━━ DATA ━━

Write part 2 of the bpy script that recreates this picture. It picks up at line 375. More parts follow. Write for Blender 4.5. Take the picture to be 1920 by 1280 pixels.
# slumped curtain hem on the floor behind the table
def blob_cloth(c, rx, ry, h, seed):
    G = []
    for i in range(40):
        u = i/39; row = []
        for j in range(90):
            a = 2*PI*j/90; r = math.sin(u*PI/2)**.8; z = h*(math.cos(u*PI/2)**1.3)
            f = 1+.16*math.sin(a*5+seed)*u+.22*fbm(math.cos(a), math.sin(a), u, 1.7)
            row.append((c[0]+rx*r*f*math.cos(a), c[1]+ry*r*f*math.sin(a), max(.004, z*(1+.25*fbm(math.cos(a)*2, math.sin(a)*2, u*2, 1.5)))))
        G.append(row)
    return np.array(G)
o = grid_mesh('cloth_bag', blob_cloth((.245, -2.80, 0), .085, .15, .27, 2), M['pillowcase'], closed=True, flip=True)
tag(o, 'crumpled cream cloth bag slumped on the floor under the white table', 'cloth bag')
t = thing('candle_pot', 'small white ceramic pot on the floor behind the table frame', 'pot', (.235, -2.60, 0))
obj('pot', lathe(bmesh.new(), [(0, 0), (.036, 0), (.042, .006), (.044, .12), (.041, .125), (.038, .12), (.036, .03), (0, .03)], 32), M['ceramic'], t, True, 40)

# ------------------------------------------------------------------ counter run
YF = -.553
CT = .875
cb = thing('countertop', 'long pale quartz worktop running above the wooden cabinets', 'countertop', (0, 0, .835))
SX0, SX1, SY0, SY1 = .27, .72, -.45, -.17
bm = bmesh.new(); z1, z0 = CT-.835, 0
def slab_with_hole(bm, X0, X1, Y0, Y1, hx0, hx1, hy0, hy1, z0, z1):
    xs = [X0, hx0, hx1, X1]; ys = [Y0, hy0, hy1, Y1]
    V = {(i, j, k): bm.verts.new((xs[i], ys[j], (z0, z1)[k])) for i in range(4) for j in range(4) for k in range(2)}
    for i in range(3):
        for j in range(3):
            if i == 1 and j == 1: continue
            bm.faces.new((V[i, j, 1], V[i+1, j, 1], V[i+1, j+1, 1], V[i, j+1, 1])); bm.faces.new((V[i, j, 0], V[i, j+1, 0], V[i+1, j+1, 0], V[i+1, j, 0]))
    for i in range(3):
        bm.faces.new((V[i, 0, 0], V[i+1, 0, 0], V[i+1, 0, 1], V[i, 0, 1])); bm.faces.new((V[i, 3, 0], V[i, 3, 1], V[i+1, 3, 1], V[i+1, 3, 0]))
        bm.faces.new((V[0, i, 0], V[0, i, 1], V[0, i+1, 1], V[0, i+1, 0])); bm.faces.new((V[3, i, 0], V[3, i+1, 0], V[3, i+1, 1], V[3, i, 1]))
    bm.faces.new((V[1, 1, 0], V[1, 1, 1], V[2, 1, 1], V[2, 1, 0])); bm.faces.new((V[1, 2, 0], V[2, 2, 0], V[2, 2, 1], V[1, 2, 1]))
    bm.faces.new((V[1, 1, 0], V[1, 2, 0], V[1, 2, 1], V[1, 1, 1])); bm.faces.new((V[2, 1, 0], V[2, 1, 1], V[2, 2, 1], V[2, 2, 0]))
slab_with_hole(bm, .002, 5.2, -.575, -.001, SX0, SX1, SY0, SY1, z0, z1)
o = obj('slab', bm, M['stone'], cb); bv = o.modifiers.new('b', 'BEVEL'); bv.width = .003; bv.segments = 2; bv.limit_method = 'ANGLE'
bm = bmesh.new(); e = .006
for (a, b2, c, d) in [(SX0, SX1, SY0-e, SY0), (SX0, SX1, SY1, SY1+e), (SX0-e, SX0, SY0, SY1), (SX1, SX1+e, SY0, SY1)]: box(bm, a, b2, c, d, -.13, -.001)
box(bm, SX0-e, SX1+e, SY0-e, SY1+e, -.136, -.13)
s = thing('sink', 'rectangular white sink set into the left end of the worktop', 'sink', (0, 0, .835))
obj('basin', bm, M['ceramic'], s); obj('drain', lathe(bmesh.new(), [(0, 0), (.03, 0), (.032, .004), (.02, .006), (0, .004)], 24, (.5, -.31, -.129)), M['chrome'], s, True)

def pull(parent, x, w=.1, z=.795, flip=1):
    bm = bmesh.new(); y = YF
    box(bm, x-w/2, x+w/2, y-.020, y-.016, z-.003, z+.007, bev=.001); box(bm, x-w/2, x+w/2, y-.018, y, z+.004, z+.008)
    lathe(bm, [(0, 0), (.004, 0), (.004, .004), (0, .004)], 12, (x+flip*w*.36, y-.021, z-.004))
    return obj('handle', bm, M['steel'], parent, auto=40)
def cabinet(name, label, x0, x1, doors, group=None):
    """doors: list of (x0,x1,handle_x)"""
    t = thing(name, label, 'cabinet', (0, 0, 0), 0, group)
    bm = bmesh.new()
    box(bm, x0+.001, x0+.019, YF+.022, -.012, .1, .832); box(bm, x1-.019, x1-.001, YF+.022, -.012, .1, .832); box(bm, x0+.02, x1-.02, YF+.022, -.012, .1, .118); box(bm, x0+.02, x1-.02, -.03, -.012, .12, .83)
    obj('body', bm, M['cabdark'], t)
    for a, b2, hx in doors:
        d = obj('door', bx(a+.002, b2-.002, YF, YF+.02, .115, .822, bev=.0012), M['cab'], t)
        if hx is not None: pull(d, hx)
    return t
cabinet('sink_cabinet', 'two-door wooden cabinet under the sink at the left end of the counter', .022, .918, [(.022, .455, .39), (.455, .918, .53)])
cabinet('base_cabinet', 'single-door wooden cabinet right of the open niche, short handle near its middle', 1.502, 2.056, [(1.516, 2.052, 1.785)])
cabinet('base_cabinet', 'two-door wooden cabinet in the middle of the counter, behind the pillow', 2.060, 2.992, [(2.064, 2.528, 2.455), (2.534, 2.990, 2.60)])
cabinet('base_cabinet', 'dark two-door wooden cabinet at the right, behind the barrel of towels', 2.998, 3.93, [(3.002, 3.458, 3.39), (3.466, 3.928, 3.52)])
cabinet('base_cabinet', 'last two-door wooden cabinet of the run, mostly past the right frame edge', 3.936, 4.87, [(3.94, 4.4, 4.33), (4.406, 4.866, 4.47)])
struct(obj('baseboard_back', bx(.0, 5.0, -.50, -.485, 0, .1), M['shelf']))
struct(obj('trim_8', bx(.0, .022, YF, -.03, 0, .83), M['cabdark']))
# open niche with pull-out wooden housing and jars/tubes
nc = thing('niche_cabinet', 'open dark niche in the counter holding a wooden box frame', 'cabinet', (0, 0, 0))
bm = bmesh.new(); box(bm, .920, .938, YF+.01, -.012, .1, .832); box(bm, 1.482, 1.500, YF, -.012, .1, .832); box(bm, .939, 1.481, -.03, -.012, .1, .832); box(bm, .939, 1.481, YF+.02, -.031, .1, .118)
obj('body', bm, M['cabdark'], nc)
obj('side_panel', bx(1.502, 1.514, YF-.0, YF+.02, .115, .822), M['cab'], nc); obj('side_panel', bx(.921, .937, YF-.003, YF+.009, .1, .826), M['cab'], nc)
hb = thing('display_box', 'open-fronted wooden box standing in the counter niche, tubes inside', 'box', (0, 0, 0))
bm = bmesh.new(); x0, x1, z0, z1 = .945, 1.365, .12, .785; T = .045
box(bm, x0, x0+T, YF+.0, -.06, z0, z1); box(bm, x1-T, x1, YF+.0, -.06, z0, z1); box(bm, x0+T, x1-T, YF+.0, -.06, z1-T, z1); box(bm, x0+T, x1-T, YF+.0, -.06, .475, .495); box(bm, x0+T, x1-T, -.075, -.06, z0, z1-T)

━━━

Your task is to return, exactly and on their own, the lines from the one containing "0, .83), M['cabdark']))" through the last line of the listing.

**THE COMPLETED TASK**
struct(obj('trim_8', bx(.0, .022, YF, -.03, 0, .83), M['cabdark']))
# open niche with pull-out wooden housing and jars/tubes
nc = thing('niche_cabinet', 'open dark niche in the counter holding a wooden box frame', 'cabinet', (0, 0, 0))
bm = bmesh.new(); box(bm, .920, .938, YF+.01, -.012, .1, .832); box(bm, 1.482, 1.500, YF, -.012, .1, .832); box(bm, .939, 1.481, -.03, -.012, .1, .832); box(bm, .939, 1.481, YF+.02, -.031, .1, .118)
obj('body', bm, M['cabdark'], nc)
obj('side_panel', bx(1.502, 1.514, YF-.0, YF+.02, .115, .822), M['cab'], nc); obj('side_panel', bx(.921, .937, YF-.003, YF+.009, .1, .826), M['cab'], nc)
hb = thing('display_box', 'open-fronted wooden box standing in the counter niche, tubes inside', 'box', (0, 0, 0))
bm = bmesh.new(); x0, x1, z0, z1 = .945, 1.365, .12, .785; T = .045
box(bm, x0, x0+T, YF+.0, -.06, z0, z1); box(bm, x1-T, x1, YF+.0, -.06, z0, z1); box(bm, x0+T, x1-T, YF+.0, -.06, z1-T, z1); box(bm, x0+T, x1-T, YF+.0, -.06, .475, .495); box(bm, x0+T, x1-T, -.075, -.06, z0, z1-T)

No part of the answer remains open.